The partnership-royalty and the oath of self-abnegation were the
desperate expedients of a woman who knew herself to have mighty
enemies among her subjects, and who felt power slipping from her
grasp. With one side of her character her new partner could
sympathise; for Theodahad, though sprung from the loins of Gothic
warriors, was a man of some literary culture, who preferred poring
over the 'Republic' of Plato to heading a charge of the Gothic
cavalry. But his acquaintance with Latin and Greek literature had done
nothing to ennoble his temper or expand his heart. A cold, hard,
avaricious soul, he had been entirely bent on adding field to field
and removing his neighbour's landmark, until the vast possessions
which he had received from the generosity of Theodoric should embrace
the whole of the great Tuscan plain.

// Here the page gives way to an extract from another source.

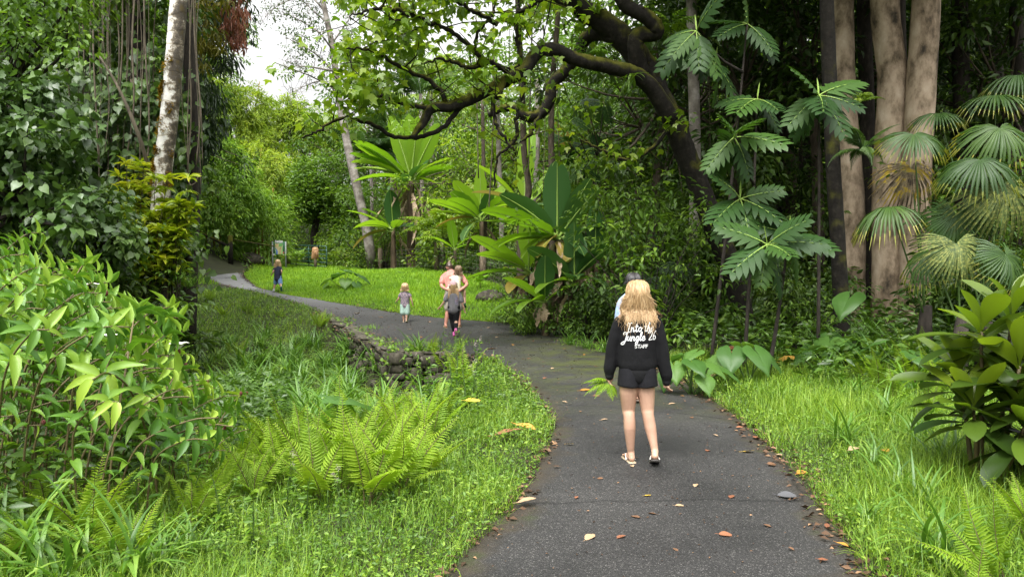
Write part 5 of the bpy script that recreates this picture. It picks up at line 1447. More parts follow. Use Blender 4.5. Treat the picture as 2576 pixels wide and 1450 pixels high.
# az: 0 = right, 90 = away, 180 = left, 270 = towards the camera
banana('tallest banana plant behind the fence with three bright upright leaves and torn dead leaves', B(1035, 36.5), 4.6, .24,
       [(200, 18, 10, 3.1, .80, A, 70), (268, 3, 8, 3.0, .85, A, 5), (342, 30, 10, 2.9, .78, A, -70), (310, 13, 6, 2.9, .75, A, -35), (175, 62, 60, 3.0, .85, A, 10), (190, 45, 55, 3.2, .85, A, 15), (165, 74, 45, 3.0, .8, A, -10), (350, 80, 70, 1.6, .8, A, 0), (200, 85, 40, 2.7, .8, A, 5), (20, 50, 60, 2.4, .8, A, 0), (300, 60, 70, 2.0, .8, D, 30), (185, 52, 40, 3.0, .8, A, 35), (178, 66, 30, 3.1, .75, A, 20), (10, 65, 50, 2.2, .8, A, -20), (240, 85, 70, 1.8, .8, D, 30)], 20)
banana('lower banana shoot left of the tallest one with a yellow and brown edged drooping leaf', B(990, 36), 2.1, .16,
       [(185, 60, 50, 2.3, .6, A, 0), (260, 8, 12, 1.9, .75, D, 5), (215, 75, 80, 2.0, .75, A, 20), (330, 70, 80, 1.4, .65, D, 20), (190, 95, 65, 2.1, .6, Yl, 10), (170, 40, 70, 1.8, .6, A, 10), (300, 60, 60, 1.3, .6, A, 0)], 6)
banana('young banana plant behind the walking group with one narrow upright leaf', B(1212, 27.5), 2.1, .12,
       [(270, 4, 6, 1.9, .45, A, 4), (200, 45, 30, 1.5, .55, A, 50), (220, 60, 50, 1.6, .55, A, 30), (180, 78, 45, 1.9, .45, A, 0), (340, 35, 25, 1.5, .55, A, 60), (310, 25, 20, 1.2, .5, D, -15), (10, 70, 45, 1.6, .45, A, 0), (195, 85, 55, 1.7, .4, Yl, 10), (240, 110, 60, 1.3, .5, D, 20), (120, 50, 50, 1.4, .5, A, 0), (205, 35, 25, 1.7, .6, A, 40), (330, 50, 40, 1.6, .5, A, -30), (188, 66, 40, 2.0, .5, A, 25)], 6)
banana('small banana sucker between the fence post and the young banana plant', B(1145, 30), 1.0, .08,
       [(240, 10, 20, 1.3, .4, A, 20), (190, 60, 40, 1.1, .4, A, 10), (0, 50, 50, 1.0, .4, A, 0), (330, 70, 60, .9, .35, A, 10)], 2)
banana('banana plant with tall bright back leaves behind the slim grey stem', B(1320, 25.5), 2.6, .16,
       [(262, 2, 6, 2.3, .58, A, 3), (60, 12, 14, 2.6, .6, A, -10), (175, 42, 40, 2.2, .55, A, 15), (20, 40, 30, 1.9, .5, A, 30), (185, 70, 50, 1.8, .5, Yl, 10), (330, 80, 60, 1.5, .5, D, 10), (200, 90, 50, 1.6, .5, A, 0)], 6)
banana('ragged banana plant high in the trees with yellow brown torn leaves', B(1452, 29), 4.2, .14,
       [(265, 8, 14, 2.4, .55, M_bright, 5), (195, 25, 25, 1.9, .5, Yl, 60), (330, 30, 30, 1.7, .5, M_bright, -50), (20, 80, 50, 1.2, .4, A, 0)], 3)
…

It will be seen by referring to
two letters in the following collection[62] that Theodoric himself had
twice employed the pen of Cassiodorus to rebuke the rapacity of his
nephew; and at a more recent date, since the beginning of Athalaric's
illness, Amalasuentha had been compelled by the complaints of her
Tuscan subjects to issue a commission of enquiry, which had found
Theodahad guilty of the various acts of land-robbery which had been
charged against him, and had compelled him to make restitution.